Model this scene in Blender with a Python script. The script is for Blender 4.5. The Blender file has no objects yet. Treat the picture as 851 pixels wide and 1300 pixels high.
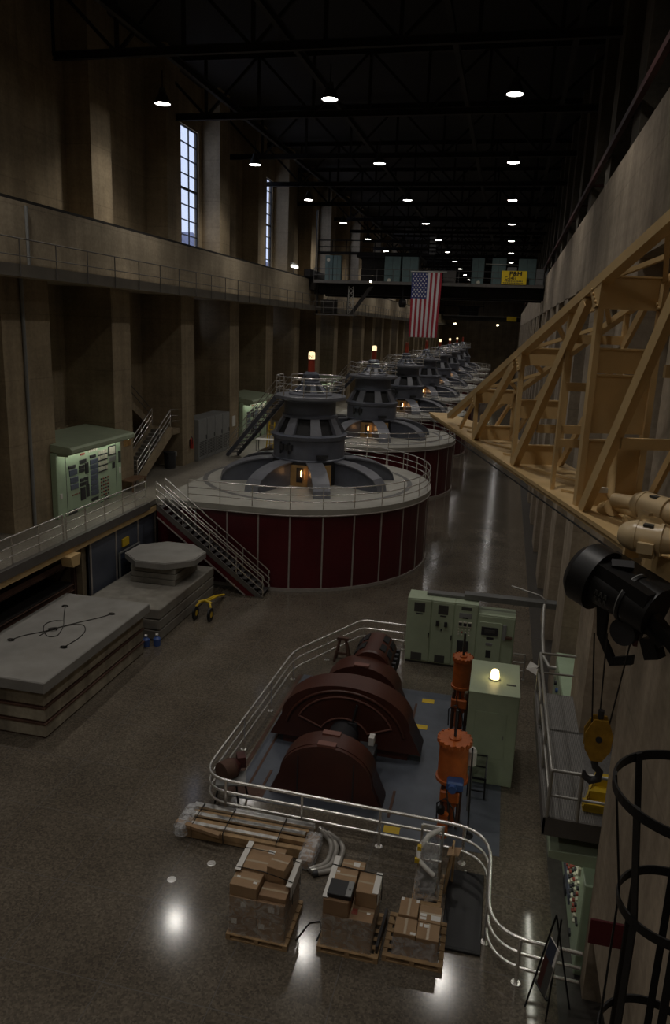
import bpy, math, random
from mathutils import Vector, Matrix
random.seed(7)
PI = math.pi
R_ = math.radians
sc = bpy.context.scene
COL = sc.collection

# ------------------------------------------------------------------ helpers
class MB:
    """collects shapes (world coordinates) and links them as one mesh object"""
    def __init__(s):
        s.v = []; s.f = []; s.sm = []; s.mi = []; s.cur = 0
    def _add(s, vs, fs, smooth=False):
        o = len(s.v); s.v += [tuple(p) for p in vs]
        for f in fs:
            s.f.append([o + i for i in f]); s.sm.append(smooth); s.mi.append(s.cur)
        return s
    def hexa(s, p):            # 8 points: bottom 4 ccw, top 4 ccw
        return s._add(p, [(3,2,1,0),(4,5,6,7),(0,1,5,4),(1,2,6,5),(2,3,7,6),(3,0,4,7)])
    def b(s, x0,x1,y0,y1,z0,z1):
        return s.hexa([(x0,y0,z0),(x1,y0,z0),(x1,y1,z0),(x0,y1,z0),(x0,y0,z1),(x1,y0,z1),(x1,y1,z1),(x0,y1,z1)])
    def cb(s, c, d, rz=0):     # centred box, rotated about z
        x,y,z = c; a,b_,h = d[0]/2,d[1]/2,d[2]/2; ca,sa = math.cos(rz),math.sin(rz)
        def P(i,j,k): return (x+i*a*ca-j*b_*sa, y+i*a*sa+j*b_*ca, z+k*h)
        return s.hexa([P(-1,-1,-1),P(1,-1,-1),P(1,1,-1),P(-1,1,-1),P(-1,-1,1),P(1,-1,1),P(1,1,1),P(-1,1,1)])
    def bev(s, x0,x1,y0,y1,z0,z1,c=.01):   # box with bevelled edges
        def ring(i,z): return [(x0+i,y0+c,z),(x0+c,y0+i,z),(x1-c,y0+i,z),(x1-i,y0+c,z),(x1-i,y1-c,z),(x1-c,y1-i,z),(x0+c,y1-i,z),(x0+i,y1-c,z)]
        rs = [ring(c*.99,z0),ring(0,z0+c),ring(0,z1-c),ring(c*.99,z1)]
        vs = sum(rs,[]); fs=[tuple(range(7,-1,-1)), tuple(range(24,32))]
        for k in range(3):
            for i in range(8):
                j=(i+1)%8; fs.append((k*8+i,k*8+j,k*8+8+j,k*8+8+i))
        return s._add(vs,fs)
    def bar(s, p, q, w, h, up=(0,0,1)):    # rectangular member between two points
        p=Vector(p); q=Vector(q); d=(q-p).normalized(); u=Vector(up)
        if abs(d.dot(u))>.98: u=Vector((0,1,0))
        r=d.cross(u).normalized(); u=r.cross(d).normalized()
        a=r*w/2; c=u*h/2
        return s.hexa([p-a-c,p+a-c,q+a-c,q-a-c,p-a+c,p+a+c,q+a+c,q-a+c])
    def ibeam(s, p, q, w, h, up=(0,0,1), t=.012):
        p=Vector(p); q=Vector(q); d=(q-p).normalized(); u=Vector(up)
        if abs(d.dot(u))>.98: u=Vector((0,1,0))
        r=d.cross(u).normalized(); u=r.cross(d).normalized()
        s.bar(p,q,t,h,u); s.bar(p+u*(h/2),q+u*(h/2),w,t,u); s.bar(p-u*(h/2),q-u*(h/2),w,t,u)
        return s
    def tube(s, path, r, n=8, closed=False, cap=True):
        P=[Vector(p) for p in path]; m=len(P); vs=[]; prev=None
        for i,p in enumerate(P):
            if closed: d=P[(i+1)%m]-P[i-1]
            else: d=P[min(i+1,m-1)]-P[max(i-1,0)]
            d.normalize()
            if prev is None:
                u=Vector((0,0,1)) if abs(d.z)<.9 else Vector((1,0,0))
            else: u=prev
            a=d.cross(u)
            if a.length<1e-6: a=d.cross(Vector((0,1,0)))
            a.normalize(); u=a.cross(d).normalized(); prev=u
            rr=r[i] if isinstance(r,(list,tuple)) else r
            for k in range(n):
                t=2*PI*k/n; vs.append(p+a*(rr*math.cos(t))+u*(rr*math.sin(t)))
        fs=[]
        for i in range(m if closed else m-1):
            j=(i+1)%m
            for k in range(n):
                l=(k+1)%n; fs.append((i*n+k,i*n+l,j*n+l,j*n+k))
        s._add(vs,fs,True)
        if cap and not closed:
            s._add(vs[:n],[tuple(range(n-1,-1,-1))]); s._add(vs[-n:],[tuple(range(n))])
        return s
    def cyl(s, p, q, r, n=20, r2=None):
        return s.tube([p,q],[r,r if r2 is None else r2],n)
    def lathe(s, prof, c=(0,0,0), n=32, axis='z', a0=0, a1=2*PI):
        """prof: list of (radius, height); sharp between segments, smooth around"""
        full=abs(a1-a0-2*PI)<1e-6; m=n if full else n+1
        def P(r,h,t):
            x,y=r*math.cos(t),r*math.sin(t)
            if axis=='z': return (c[0]+x,c[1]+y,c[2]+h)
            if axis=='y': return (c[0]+x,c[1]+h,c[2]+y)
            return (c[0]+h,c[1]+x,c[2]+y)
        for (r0,h0),(r1,h1) in zip(prof,prof[1:]):
            vs=[P(r0,h0,a0+(a1-a0)*k/n) for k in range(m)]+[P(r1,h1,a0+(a1-a0)*k/n) for k in range(m)]
            fs=[]
            for k in range(n):
                l=(k+1)%m; fs.append((k,l,m+l,m+k))
            s._add(vs,fs,True)
        return s
    def prism(s, poly, z0, z1):            # plan polygon, vertical extrusion
        n=len(poly); vs=[(x,y,z0) for x,y in poly]+[(x,y,z1) for x,y in poly]
        fs=[tuple(range(n-1,-1,-1)),tuple(range(n,2*n))]+[(i,(i+1)%n,n+(i+1)%n,n+i) for i in range(n)]
        return s._add(vs,fs)
    def prismy(s, poly, y0, y1, smooth=False):           # x-z polygon, extruded along y
        n=len(poly); vs=[(x,y0,z) for x,z in poly]+[(x,y1,z) for x,z in poly]
        s._add(vs,[tuple(range(n)),tuple(range(2*n-1,n-1,-1))])
        return s._add(vs,[((i+1)%n,i,n+i,n+(i+1)%n) for i in range(n)],smooth)
    def prismx(s, poly, x0, x1):           # y-z polygon, extruded along x
        n=len(poly); vs=[(x0,y,z) for y,z in poly]+[(x1,y,z) for y,z in poly]
        fs=[tuple(range(n-1,-1,-1)),tuple(range(n,2*n))]+[(i,(i+1)%n,n+(i+1)%n,n+i) for i in range(n)]
        return s._add(vs,fs)
    def sheet(s, pts, t, nrm):             # polygon plate with a thickness
        n=len(pts); k=Vector(nrm).normalized()*t
        vs=[Vector(p) for p in pts]+[Vector(p)+k for p in pts]
        fs=[tuple(range(n)),tuple(range(2*n-1,n-1,-1))]+[((i+1)%n,i,n+i,n+(i+1)%n) for i in range(n)]
        return s._add(vs,fs)
    def build(s, name, mat, parent=None, origin=None):
        root=parent
        off=Vector((0,0,0))
        if parent is not None:
            while root is not None:
                off+=root.location; root=root.parent
        elif origin is not None: off=Vector(origin)
        elif s.v:
            xs=[p[0] for p in s.v]; ys=[p[1] for p in s.v]; zs=[p[2] for p in s.v]
            off=Vector(((min(xs)+max(xs))/2,(min(ys)+max(ys))/2,min(zs)))
        me=bpy.data.meshes.new(name)
        me.from_pydata([(p[0]-off.x,p[1]-off.y,p[2]-off.z) for p in s.v],[],s.f)
        mats=mat if isinstance(mat,(list,tuple)) else [mat]
        for m in mats: me.materials.append(m)
        me.polygons.foreach_set('use_smooth',s.sm); me.polygons.foreach_set('material_index',s.mi)
        me.update()
        o=bpy.data.objects.new(name,me); COL.objects.link(o)
        if parent is not None: o.parent=parent
        else: o.location=off
        return o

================

## Problem to work on
Quote, exactly and only, the lines from the first line of the data above through the line containing "COL = sc.collection". The pictures do not belong in it.

## Solution to this exercise
Model this scene in Blender with a Python script. The script is for Blender 4.5. The Blender file has no objects yet. Treat the picture as 851 pixels wide and 1300 pixels high.
import bpy, math, random
from mathutils import Vector, Matrix
random.seed(7)
PI = math.pi
R_ = math.radians
sc = bpy.context.scene
COL = sc.collection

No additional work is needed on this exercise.